▸ MATERIAL PROVIDED
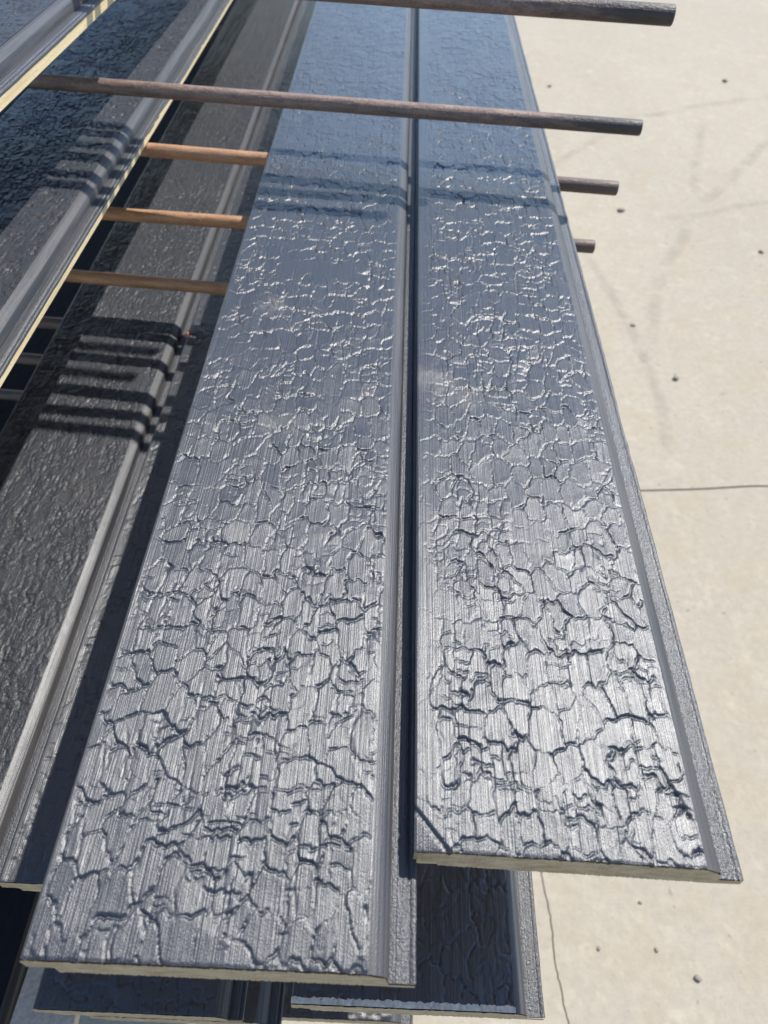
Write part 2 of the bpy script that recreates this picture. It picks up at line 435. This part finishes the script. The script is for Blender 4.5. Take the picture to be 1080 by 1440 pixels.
    if worn:                                                   # bare fibres where the saw tore the coating off the end
        q = np.array([0.0, 0.0015, 0.0038]); rg = vnoise(xs * 900, xs * 0 + 2, table(seed + 5))
        YY = q[:, None] * (0.75 + 0.35 * rg)[None] ; XX = np.repeat(xs[None], 3, 0)
        ZZ = np.stack([np.interp(YY[k], [0], [0]) + Z[min(k * 2, Z.shape[0] - 1)] + 0.0005 for k in range(3)])
        ZZ = ZZ - np.array([0, 0, 0.0003])[:, None]
        link('worn_edge', mesh_np('worn_edge', np.stack([XX, YY, ZZ], -1).reshape(-1, 3), grid_quads(3, nc)), M_BARE, root)
    return root

# ------------------------------------------------------------------ ground
GZ = -1.15
ground = link('ground', mesh_np('ground', np.array([(-400, -400, GZ - 0.03), (400, -400, GZ - 0.03), (400, 400, GZ - 0.03), (-400, 400, GZ - 0.03)]), np.array([[0, 1, 2, 3]]), False), M_SOIL)
tag(ground, kind='structure')
def slab(outline):
    bm = bmesh.new()
    top = [bm.verts.new((x, y, GZ)) for x, y in outline]
    bot = [bm.verts.new((x, y, GZ - 0.10)) for x, y in outline]
    bm.faces.new(top)
    n = len(top)
    for i in range(n): bm.faces.new((top[i], bot[i], bot[(i + 1) % n], top[(i + 1) % n]))
    bmesh.ops.recalc_face_normals(bm, faces=bm.faces)
    bmesh.ops.triangulate(bm, faces=[f for f in bm.faces if len(f.verts) > 4])
    me = bpy.data.meshes.new('concrete_slab'); bm.to_mesh(me); bm.free()
    o = link('concrete_slab', me, M_CONC, ground)
    return o
rnd = random.Random(4)
def wob(pts, step, amp):
    out = []
    for (x0, y0), (x1, y1) in zip(pts[:-1], pts[1:]):
        n = max(1, int(math.hypot(x1 - x0, y1 - y0) / step))
        for i in range(n):
            t = i / n; out.append((x0 + (x1 - x0) * t + rnd.uniform(-amp, amp), y0 + (y1 - y0) * t + rnd.uniform(-amp, amp)))
    out.append(pts[-1]); return out
JY = lambda x: 1.384 + 0.116 * x          # saw-cut joint running across the yard
crack = wob([(0.325, JY(0.325) - 0.003), (0.29, 1.0), (0.31, 0.62), (0.320, 0.463), (0.3275, 0.38), (0.3322, 0.314), (0.3364, 0.232), (0.36, -0.3), (0.33, -1.2), (0.42, -4.0)], 0.045, 0.006)
crack = wob(crack, 0.007, 0.0012)
jl = wob([(-6, JY(-6)), (0.3, JY(0.3))], 0.25, 0.002); jr = wob([(0.345, JY(0.345)), (6, JY(6))], 0.06, 0.003)
# near slab, split by a natural crack
slab([(x, y - 0.003) for x, y in jl] + [(x - 0.0012, y) for x, y in crack] + [(-6, -4.0)])
slab([(x + 0.0010, y) for x, y in reversed(crack)] + [(x, y - 0.003) for x, y in jr] + [(6, -4.0)])
slab([(x, y + 0.003) for x, y in jl + jr] + [(6, 9.0), (-6, 9.0)])
slab([(-6, 9.006), (6, 9.006), (6, 300), (-6, 300)]); slab([(6.006, -300), (300, -300), (300, 300), (6.006, 300)])
slab([(-300, -300), (-6.006, -300), (-6.006, 300), (-300, 300)]); slab([(-6, -300), (6, -300), (6, -4.006), (-6, -4.006)])
# faint tyre and drag marks in the dust
def stain(pts, wd):
    P = [Vector((x, y, 0)) for x, y in pts]; pl = []
    for i in range(len(P) - 1):                               # smooth curve
        p0, p1, p2, p3 = P[max(i - 1, 0)], P[i], P[i + 1], P[min(i + 2, len(P) - 1)]
        for k in range(10):
            t = k / 10
            pl.append(0.5 * ((2 * p1) + (p2 - p0) * t + (2 * p0 - 5 * p1 + 4 * p2 - p3) * t * t + (3 * p1 - p0 - 3 * p2 + p3) * t ** 3))
    pl.append(P[-1])
    vs_, uv = [], []
    for i, p in enumerate(pl):
        d = (pl[min(i + 1, len(pl) - 1)] - pl[max(i - 1, 0)]).normalized(); nrm = Vector((-d.y, d.x, 0))
        for s in (-.5, .5):
            q = p + nrm * wd * s; vs_.append((q.x, q.y, GZ + 0.004)); uv.append((i / (len(pl) - 1), s + .5))
    me = mesh_np('dirt_mark', np.array(vs_), grid_quads(len(pl), 2), False)
    ul = me.uv_layers.new(name='UVMap')
    for lp in me.loops: ul.data[lp.index].uv = uv[lp.vertex_index]
    link('dirt_mark', me, M_STAIN, ground)
stain([(0.55, 3.86), (0.7324, 3.94), (1.193, 4.08), (1.60, 4.29), (1.94, 4.42), (2.6, 4.5)], 0.07)
stain([(0.60, 3.35), (0.7354, 3.54), (0.977, 3.84), (1.15, 4.02)], 0.05)
stain([(1.20, 3.05), (1.12, 2.84), (0.98, 2.57), (0.87, 2.20), (0.80, 1.98)], 0.06)
stain([(1.25, 3.15), (1.43, 3.36), (1.76, 3.84), (2.1, 4.1)], 0.07)
stain([(1.28, 3.25), (1.33, 3.5), (1.50, 4.05)], 0.06)
stain([(1.05, 3.02), (1.298, 3.09), (1.57, 3.21), (2.2, 3.3)], 0.05)
stain([(0.72, 2.75), (0.80, 2.3), (0.83, 1.9), (0.80, 1.6)], 0.05)
# pebbles
def pebble(x, y, r, k, lb):
    bm = bmesh.new(); bmesh.ops.create_icosphere(bm, subdivisions=2, radius=r)
    rr = random.Random(k)
    for v in bm.verts:
        v.co *= rr.uniform(0.82, 1.15); v.co.z *= 0.6; v.co.x *= 1.25
    for f in bm.faces: f.smooth = True
    me = bpy.data.meshes.new('pebble'); bm.to_mesh(me); bm.free()
    o = link('pebble', me, M_STONE, None, (x, y, GZ + r * 0.45)); o.rotation_euler = (0, 0, k)
    tag(o, lb, 'pebble', 'pebbles on the concrete')
for k, (x, y, r, lb) in enumerate([
        (0.9214, 3.0736, .012, 'dark pebble on concrete just right of the third rod end'),
        (0.9008, 1.9654, .010, 'dark pebble on concrete above the saw-cut joint, largest in that stretch'),
        (1.7636, 4.633, .013, 'dark pebble on concrete nearest the upper right corner'),
        (0.8188, 2.2501, .007, 'small pebble on concrete close to the right board, below the shortest rod end'),
        (0.782, 4.4438, .010, 'dark pebble on concrete between the two uppermost rod ends'),
        (1.4137, 2.7848, .009, 'dark pebble on concrete at the right edge of the picture'),
        (0.4933, 0.4229, .003, 'tiny dark grit speck on concrete just below the right board end'),
        (0.4065, 0.345, .0035, 'tiny grit speck on concrete closest to the wandering crack'),
        (0.5072, 0.3467, .0035, 'tiny grit speck in the middle of the concrete below the right board'),
        (0.5693, 0.3059, .0055, 'roundish grit stone on concrete nearest the lower right corner')]):
    pebble(x, y, r, k, lb)

# ------------------------------------------------------------------ steel rack
rack = empty('drying_rack', (-0.72, 0.9, GZ))
tag(rack, 'brown steel drying rack with stacked round rods carrying the boards', 'rack')
rack.location = (-0.72, 0.9, GZ)
bpy.context.view_layer.update()
def to_rack(p): return (p[0] + 0.72, p[1] - 0.9, p[2] - GZ)
def rod(a, tip, r, mat):
    """steel bar from its root a to its free end tip; the object's origin sits at the free end"""
    d = Vector(a) - Vector(tip); Lr = d.length
    n = 20; nx = max(2, int(Lr / 0.02)); vs_, qs = [], []
    rr = np.random.RandomState(int(abs(tip[2]) * 9999)); sag = rr.uniform(-0.0012, 0.0012)
    st = [0.0, 0.0006, 0.0018] + [0.0018 + (Lr - 0.0018) * (i + 1) / nx for i in range(nx)]
    rs = [r - 0.0012, r - 0.0003, r] + [r] * nx
    for s_, q in zip(st, rs):
        for k in range(n):
            an = 2 * math.pi * k / n
            vs_.append((-s_, q * math.cos(an), q * math.sin(an) + sag * math.sin(math.pi * s_ / Lr)))
    for i in range(len(st) - 1):
        for k in range(n):
            qs.append((i * n + k, i * n + (k + 1) % n, (i + 1) * n + (k + 1) % n, (i + 1) * n + k))
    bm = bmesh.new(); bv = [bm.verts.new(v) for v in vs_]
    for q in qs:
        f = bm.faces.new([bv[i] for i in q]); f.smooth = True
    bm.faces.new(bv[:n]); bm.faces.new(bv[-n:])
    bmesh.ops.recalc_face_normals(bm, faces=bm.faces)
    me = bpy.data.meshes.new('rod'); bm.to_mesh(me); bm.free()
    o = link('rod', me, mat, rack, to_rack(tip))
    o.rotation_euler = (-d).to_track_quat('X', 'Z').to_euler()
    return o
RX = -0.70
def rod_at(tipx, tipy, z, slope, r=0.00725, mat=None, dz=0.0):
    rod((RX, tipy + slope * (RX - tipx), z + dz), (tipx, tipy, z), r, mat or M_STEEL)
rod_at(0.235, 0.790, 0.0417, -0.0885)                     # empty shelf just above the two boards
rod_at(0.234, 0.780, 0.140, -0.105, 0.0084)
rod_at(-0.305, 0.84, 0.1112, -0.05)
rod_at(0.164, 0.847, 0.280, -0.06)
rod_at(0.166, 0.859, 0.360, -0.09)
rod_at(0.05, 1.058, 0.450, -0.08)
rod_at(0.06, 1.036, 0.500, -0.08)
rod_at(0.2302, 0.8002, -0.0235, -0.092, mat=M_RUST)                   # shelf under the two boards
rod_at(0.221, 0.8002, -0.0900, -0.05, mat=M_RUST)
rod_at(0.20, 0.760, -0.1567, -0.075, mat=M_RUST)
rod_at(0.19, 0.765, -0.2235, -0.06, mat=M_POST)
for k in range(7): rod_at(0.185, 0.775, -0.2902 - 0.0667 * k, -0.06, mat=M_POST)

def box_part(name, lo, hi, mat, bev=0.003):
    bm = bmesh.new(); bmesh.ops.create_cube(bm, size=1.0)
    lo = to_rack(lo); hi = to_rack(hi)
    for v in bm.verts: v.co = Vector([lo[i] + (v.co[i] + .5) * (hi[i] - lo[i]) for i in range(3)])
    bmesh.ops.bevel(bm, geom=list(bm.edges), offset=bev, segments=2, affect='EDGES')
    me = bpy.data.meshes.new(name); bm.to_mesh(me); bm.free()
    return link(name, me, mat, rack)
box_part('post', (-0.75, 0.80, GZ + 0.05), (-0.69, 0.92, 0.56), M_POST)
box_part('post', (-0.75, 2.35, GZ + 0.05), (-0.69, 2.47, 0.56), M_POST)
box_part('foot_beam', (-0.95, 0.82, GZ + 0.002), (0.25, 0.90, GZ + 0.05), M_POST)
box_part('foot_beam', (-0.95, 2.37, GZ + 0.002), (0.25, 2.45, GZ + 0.05), M_POST)
box_part('rail', (-0.74, 0.92, GZ + 0.10), (-0.70, 2.35, GZ + 0.16), M_POST)
for z in (-0.0235, -0.2235, -0.357, -0.4905): rod((RX, 2.41, z), (0.2, 2.41, z), 0.00725, M_POST)
rod((RX, 2.41, 0.1112), (0.0, 2.41, 0.1112), 0.00725, M_POST)

# ------------------------------------------------------------------ boards
FINE = ((0.30, .0005), (0.65, .0009), (1.30, .0016), (9, .015))
make_board('crackled black board left of the long dark gap, its pale sawn end nearest the viewer', (-0.1334, 0.0665, 0.0), 0, 0.135, 3.0, 11, 0.00053, FINE, closed=0.8, mat=M_FACE_A, TH=0.0178, fd=0.0030)
make_board('crackled black board along the right side of the stack, overhanging the bare concrete', (0.0193, 0.1135, 0.0), 0, 0.125, 3.0, 23, 0.00053, FINE, calm=1.0, skew=-0.02, chip=True, closed=1.0, mat=M_FACE_B)
MID = ((0.3, .0012), (1.0, .0016), (1.5, .004), (9, .03))
def by_right(label, xr, y0, z, rz, seed, du=0.0011, spans=MID, **kw):
    """place a board by the line of its right edge at the near end"""
    wd = kw.get('fw', 0.135) + BEV + FLA
    return make_board(label, (xr - wd * math.cos(rz), y0 - wd * math.sin(rz), z), rz, seed=seed, du=du, spans=spans, **kw)
by_right('black board with a yellow raw edge, level with and left of the two sunlit boards', -0.2805, 0.20, 0.003, -0.012, 31, cell=0.6, amp=1.1, mat=M_FACE_R, TH=0.019)
by_right('topmost visible board in the upper left corner, thick pale yellow edge', -0.2944, 0.25, 0.14, -0.035, 37, cell=0.7, mat=M_FACE_R, TH=0.0215)
by_right('board low on the left under the striped shadows of the rods', -0.2415, 0.154, -0.2, 0.0, 43, cell=0.6, amp=1.1, mat=M_FACE_R)
by_right('low board almost hidden under the left sunlit board, pale end at the left frame edge', -0.0865, 0.149, -0.2, 0.0, 47, cell=0.8)
by_right('unseen board added one shelf under the right sunlit board to shade the board below', 0.154, 0.135, -0.0667, 0.0, 51, 0.003, ((9, .02),))  # added out of sight as a shadow caster for the board below
by_right('shaded board under the right sunlit board, its lit flange beside the concrete', 0.1115, 0.0885, -0.2, 0.0, 53, 0.0009, ((0.25, .0009), (9, .01)), closed=1.0, worn=True)
by_right('shaded navy board under the near end of the left sunlit board', -0.0890, 0.100, -0.3333, 0.0, 59, 0.0011, ((0.2, .0011), (9, .012)))
by_right('dark board one shelf lower, peeking out between two shaded boards at the bottom', -0.066, 0.107, -0.40, 0.0, 61, 0.0015, ((0.2, .0015), (9, .012)))
by_right('lowest dark board end at the bottom edge, next to the bright concrete', 0.046, 0.122, -0.4667, 0.0, 67, 0.0015, ((0.2, .0015), (9, .012)))
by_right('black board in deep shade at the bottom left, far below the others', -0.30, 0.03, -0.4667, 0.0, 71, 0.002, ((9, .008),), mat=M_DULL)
by_right('unseen board added left of the frame to block the sky, level with the yellow-edged board', -0.437, 0.22, 0.0, -0.02, 75, 0.003, ((9, .02),), fw=0.10)  # added out of view to keep sky reflections off the lower boards
by_right('unseen outermost board added beside the rack post to block the sky', -0.562, 0.22, 0.0, -0.02, 77, 0.003, ((9, .02),), fw=0.10)  # also added out of view, widens the cover against sky reflections
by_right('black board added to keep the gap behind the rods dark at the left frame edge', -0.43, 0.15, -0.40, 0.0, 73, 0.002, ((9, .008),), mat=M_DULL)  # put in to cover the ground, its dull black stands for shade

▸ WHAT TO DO
Copy nothing but the lines from the top of the material through the line holding "return root", exactly as written; omit pictures.

▸ WORKED ANSWER
Write part 2 of the bpy script that recreates this picture. It picks up at line 435. This part finishes the script. The script is for Blender 4.5. Take the picture to be 1080 by 1440 pixels.
    if worn:                                                   # bare fibres where the saw tore the coating off the end
        q = np.array([0.0, 0.0015, 0.0038]); rg = vnoise(xs * 900, xs * 0 + 2, table(seed + 5))
        YY = q[:, None] * (0.75 + 0.35 * rg)[None] ; XX = np.repeat(xs[None], 3, 0)
        ZZ = np.stack([np.interp(YY[k], [0], [0]) + Z[min(k * 2, Z.shape[0] - 1)] + 0.0005 for k in range(3)])
        ZZ = ZZ - np.array([0, 0, 0.0003])[:, None]
        link('worn_edge', mesh_np('worn_edge', np.stack([XX, YY, ZZ], -1).reshape(-1, 3), grid_quads(3, nc)), M_BARE, root)
    return root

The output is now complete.